In the instance that a nonsubscriber did subscribe to Match.com as a result of this communication, what happened next depended on Match’s “fraud review process”; if Match completed this process after the customer subscribed, the account would show as “unavailable” and the customer was left with a paid subscription and one less potential soulmate.[7] Alternatively, if Match did not complete the process before the customer subscribed, the new customer was left at the mercy of the scammer.[8] In either situation, hundreds of thousands of customers lost money as a result of these romance scammers.[9] According to the FTC, more than half of the messages and favorites on Match.com between 2013 and 2016 were deemed fraudulent.[10]

At this point, the still-single subscriber had another option. If the subscriber had purchased a six-month subscription, but hadn’t met “someone special,” Match “guaranteed” the subscriber six months free.[11] The FTC alleges that reasonable subscribers were not aware of the many eligibility requirements for this guarantee program, located deep within paragraphs of form language following a “learn more” hyperlink.[12] Between 2013 and 2016, 2.5 million subscriptions were subject to this guarantee but only 32,438 were ultimately successful.[13]

The subscriber could then turned to dispute the charges through a financial institution.[14] The FTC alleges that Match banned the subscribers from accessing the services they paid for once the charge had been disputed and the customer had paid for the subscription.[15] As a last resort, the subscriber may have decided to click through the six-plus pages of questions, surveys, and password entries to cancel the subscription online.[16] Employees of Match recognized the difficulty of such a process.
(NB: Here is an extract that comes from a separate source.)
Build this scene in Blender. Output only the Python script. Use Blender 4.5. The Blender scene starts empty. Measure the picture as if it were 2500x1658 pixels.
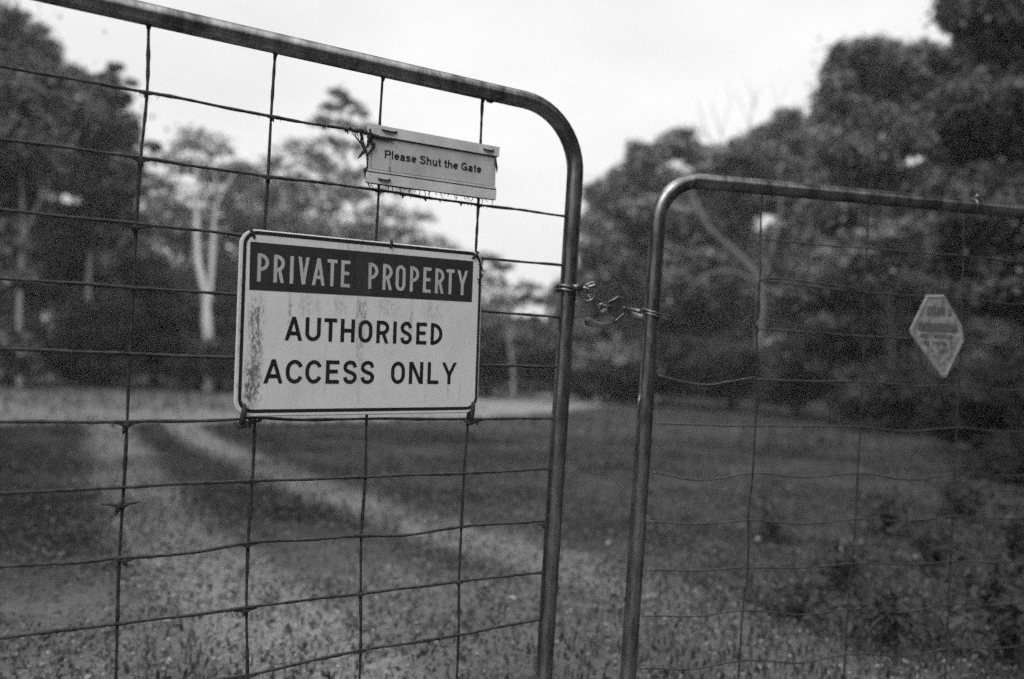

The head of customer service stated in 2016, “[I]t’s been the same complaint for the past decade that I’ve been with Match . . . It takes up to 7 or 8 clicks to complete the flow to turn off [subscriptions] if you can even figure out how to do it.”[17]

In late 2010, the Restore Online Shoppers’ Confidence Act (“ROSCA”) went into effect, intending to “provide consumers with clear, accurate information [on the internet] and give sellers an opportunity to fairly compete with one another for consumers’ business.”[18] The FTC relies on Section 4 of ROSCA in its Complaint, which prohibits sellers from charging customers for Internet services unless the seller clearly discloses all material terms of the transaction to the customer with the consumer’s express consent, and the seller has provided the customer with a “simple mechanism to stop recurring charges.”[19] The FTC alleges that Match.com has done anything but comply with this legislation.

Nearly a decade after ROSCA, smart phone and internet usage have risen exponentially. Meeting people online has never been easier, and so has the fraudulent use of these online dating sites. Compliance with privacy regulations and corporate policies are of high importance as the rise of online dating sites continues.

Indeed, trust is the hallmark of any successful relationship.

[1] Complaint for Permanent Injunction, Civil Penalties, and Other Relief at 1-2, FTC v. Match Group, Inc., No. 3:19-cv-02281 (N.D. Tex. filed Sept. 25, 2019).

[2] Id. at 3.

[3] FTC Sues Owner of Online Dating Service Match.com for Using Fake Love Interest Ads to Trick Consumers into Paying for a Match.com Subscription, Fed. Trade Comm’n, https://www.ftc.gov/news-events/press-releases/2019/09/ftc-sues-owner-online-dating-service-matchcom-using-fake-love (last visited Oct. 7, 2019).

[4] Id.

[5] Complaint, supra note 1, at 4, 10.

[6] Id. at 6.

[7] Id. at 8.

[8] Id.

[9] Id. at 9.

[10] Id. at 6.

[11] Id. at 11.

[12] Id. at 11-12.

[13] Id. at 17.

[14] Id. at 19.

[15] Id. at 22; Fed. Trade Comm’n, supra note 2.

[16] Complaint, supra note 1, at 18.

[17] Id. at 19.

[18] Id. at 23 (quoting Restore Online Shoppers’ Confidence Act § 2, 15 U.S.C. § 8401(2) (2010)).

[19] Id. at 23 (citing 15 U.S.C. § 8403(1)-(3)).